The Paris-headquartered custodian said the tool roll-out in the two Antipodean markets comes as ESG “market developments are progressing rapidly”. Both the Australian and NZ governments have recently published roadmaps for sustainable finance goals including formal naming rules for products falling under various related banners.
Over the last few months, too, the Australian corporate regulator has also notched up three big legal wins against Active Super, Mercer and Vanguard – the latter two copping respective fines of A$11.3 million and A$12.9 million – for greenwashing investment products. Active Super has yet to face a penalty hearing.
Daniel Cheever, BNP Paribas head of securities services Australia and NZ, said that keeping portfolios within “ESG guidelines is critical to help avoid compliance oversights”.
Based on a range of internal and third-party data sources, the tool enables investors to measure portfolio positions against specific exclusion or inclusion screens, ESG scores, carbon intensity and global standards such as the UN sustainable development goals.
The new Australasian-released compliance tool is separate from the BNP Paribas-built Manaos ESG data management and reporting service, which the group launched in Europe in 2020.
Manaos taps into more than 20 data or service providers to harness information on over 12,000 ESG quantities.

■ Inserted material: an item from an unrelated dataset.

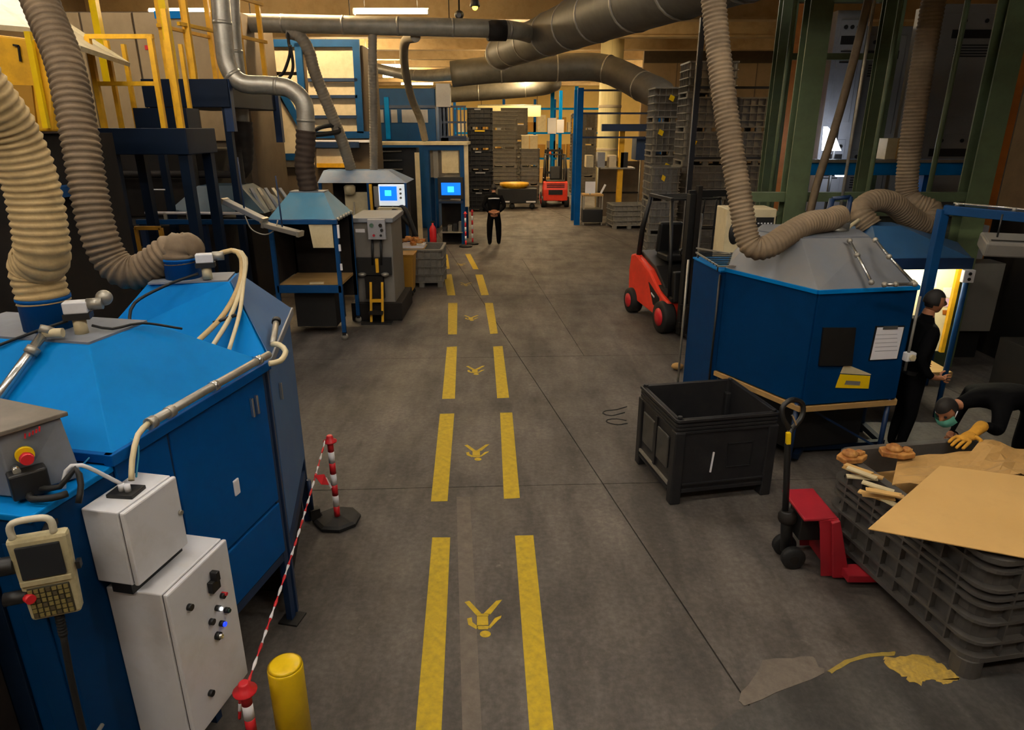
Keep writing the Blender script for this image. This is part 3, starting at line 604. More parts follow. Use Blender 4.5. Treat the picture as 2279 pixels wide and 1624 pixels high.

According to a recent Morningstar survey, about two-thirds of global asset owners agreed that “ESG has become more material in the last five years”. The third annual Morningstar Voice of the Asset Owner survey polled more than 500 institutions across the world along with in-depth interview with 13 “leading” firms.
“While asset owners continue to use ESG data, ratings, and indexes to implement their strategies, they increasingly recognize data as the most critical component,” the report says.
“Although most asset owners believe that ESG data, ratings, and indexes have improved over the past five years, they also acknowledge that room for improvement remains.”
But the trend has faced backlash of late, most notably in the US where the key markets regulator, the Securities Exchange Commission (SEC), has “quietly disbanded” a special ESG unit, a Harvard Law School forum confirmed last week.
The Harvard note says the SEC had shuttered its enforcement ESG Task Force, citing “job done”; as the reason.
“While there is credibility to the SEC’s narrative regarding the disbanding of the ESG Task Force, it is also true that the Commission and its staff have in recent months been publicly deemphasizing the role of ESG in actions they are taking,” the legal faculty analysis says.
Regardless, the Harvard note says investors should “continue to consider their ESG-related risks and applicable disclosures for accuracy, ensure applicable compliance policies are adopted (as appropriate) and followed with relevant testing conducted”.